--- JOB ---
Retype every entry word for word.

Scene modeling code data
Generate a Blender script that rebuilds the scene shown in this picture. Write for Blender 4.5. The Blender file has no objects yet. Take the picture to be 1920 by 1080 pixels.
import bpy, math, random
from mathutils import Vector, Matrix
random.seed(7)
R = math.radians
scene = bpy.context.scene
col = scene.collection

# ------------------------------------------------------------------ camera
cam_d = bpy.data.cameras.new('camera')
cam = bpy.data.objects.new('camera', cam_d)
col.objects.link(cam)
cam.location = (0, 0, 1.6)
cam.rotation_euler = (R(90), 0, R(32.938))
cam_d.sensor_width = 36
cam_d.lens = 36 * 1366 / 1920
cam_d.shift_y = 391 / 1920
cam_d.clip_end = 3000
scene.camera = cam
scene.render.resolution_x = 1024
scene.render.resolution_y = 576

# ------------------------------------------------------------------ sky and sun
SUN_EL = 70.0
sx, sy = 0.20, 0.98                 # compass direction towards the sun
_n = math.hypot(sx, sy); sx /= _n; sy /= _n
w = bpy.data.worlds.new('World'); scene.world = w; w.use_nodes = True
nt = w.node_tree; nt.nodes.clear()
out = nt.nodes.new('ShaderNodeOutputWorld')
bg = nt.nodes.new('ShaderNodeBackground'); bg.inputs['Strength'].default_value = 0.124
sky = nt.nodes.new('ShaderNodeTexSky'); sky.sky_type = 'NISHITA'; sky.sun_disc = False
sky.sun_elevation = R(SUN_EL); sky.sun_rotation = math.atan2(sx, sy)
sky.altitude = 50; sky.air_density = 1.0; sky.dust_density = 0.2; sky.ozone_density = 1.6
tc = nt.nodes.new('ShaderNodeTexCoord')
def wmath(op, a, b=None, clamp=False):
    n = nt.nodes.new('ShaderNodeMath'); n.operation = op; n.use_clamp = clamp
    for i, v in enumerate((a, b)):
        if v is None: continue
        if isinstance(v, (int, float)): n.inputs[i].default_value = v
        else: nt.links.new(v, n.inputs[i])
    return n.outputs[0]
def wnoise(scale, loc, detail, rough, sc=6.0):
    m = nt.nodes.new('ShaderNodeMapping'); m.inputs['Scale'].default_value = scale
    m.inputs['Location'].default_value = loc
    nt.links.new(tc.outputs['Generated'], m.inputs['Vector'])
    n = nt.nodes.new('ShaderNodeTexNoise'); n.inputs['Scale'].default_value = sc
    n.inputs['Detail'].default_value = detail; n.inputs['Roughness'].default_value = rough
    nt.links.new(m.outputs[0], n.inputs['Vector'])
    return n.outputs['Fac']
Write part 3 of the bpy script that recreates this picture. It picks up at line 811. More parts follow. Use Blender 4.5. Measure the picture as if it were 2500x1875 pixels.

--- FINISHED ANSWER ---
Generate a Blender script that rebuilds the scene shown in this picture. Write for Blender 4.5. The Blender file has no objects yet. Take the picture to be 1920 by 1080 pixels.
import bpy, math, random
from mathutils import Vector, Matrix
random.seed(7)
R = math.radians
scene = bpy.context.scene
col = scene.collection

# ------------------------------------------------------------------ camera
cam_d = bpy.data.cameras.new('camera')
cam = bpy.data.objects.new('camera', cam_d)
col.objects.link(cam)
cam.location = (0, 0, 1.6)
cam.rotation_euler = (R(90), 0, R(32.938))
cam_d.sensor_width = 36
cam_d.lens = 36 * 1366 / 1920
cam_d.shift_y = 391 / 1920
cam_d.clip_end = 3000
scene.camera = cam
scene.render.resolution_x = 1024
scene.render.resolution_y = 576

# ------------------------------------------------------------------ sky and sun
SUN_EL = 70.0
sx, sy = 0.20, 0.98                 # compass direction towards the sun
_n = math.hypot(sx, sy); sx /= _n; sy /= _n
w = bpy.data.worlds.new('World'); scene.world = w; w.use_nodes = True
nt = w.node_tree; nt.nodes.clear()
out = nt.nodes.new('ShaderNodeOutputWorld')
bg = nt.nodes.new('ShaderNodeBackground'); bg.inputs['Strength'].default_value = 0.124
sky = nt.nodes.new('ShaderNodeTexSky'); sky.sky_type = 'NISHITA'; sky.sun_disc = False
sky.sun_elevation = R(SUN_EL); sky.sun_rotation = math.atan2(sx, sy)
sky.altitude = 50; sky.air_density = 1.0; sky.dust_density = 0.2; sky.ozone_density = 1.6
tc = nt.nodes.new('ShaderNodeTexCoord')
def wmath(op, a, b=None, clamp=False):
    n = nt.nodes.new('ShaderNodeMath'); n.operation = op; n.use_clamp = clamp
    for i, v in enumerate((a, b)):
        if v is None: continue
        if isinstance(v, (int, float)): n.inputs[i].default_value = v
        else: nt.links.new(v, n.inputs[i])
    return n.outputs[0]
def wnoise(scale, loc, detail, rough, sc=6.0):
    m = nt.nodes.new('ShaderNodeMapping'); m.inputs['Scale'].default_value = scale
    m.inputs['Location'].default_value = loc
    nt.links.new(tc.outputs['Generated'], m.inputs['Vector'])
    n = nt.nodes.new('ShaderNodeTexNoise'); n.inputs['Scale'].default_value = sc
    n.inputs['Detail'].default_value = detail; n.inputs['Roughness'].default_value = rough
    nt.links.new(m.outputs[0], n.inputs['Vector'])
    return n.outputs['Fac']
Write part 3 of the bpy script that recreates this picture. It picks up at line 811. More parts follow. Use Blender 4.5. Measure the picture as if it were 2500x1875 pixels.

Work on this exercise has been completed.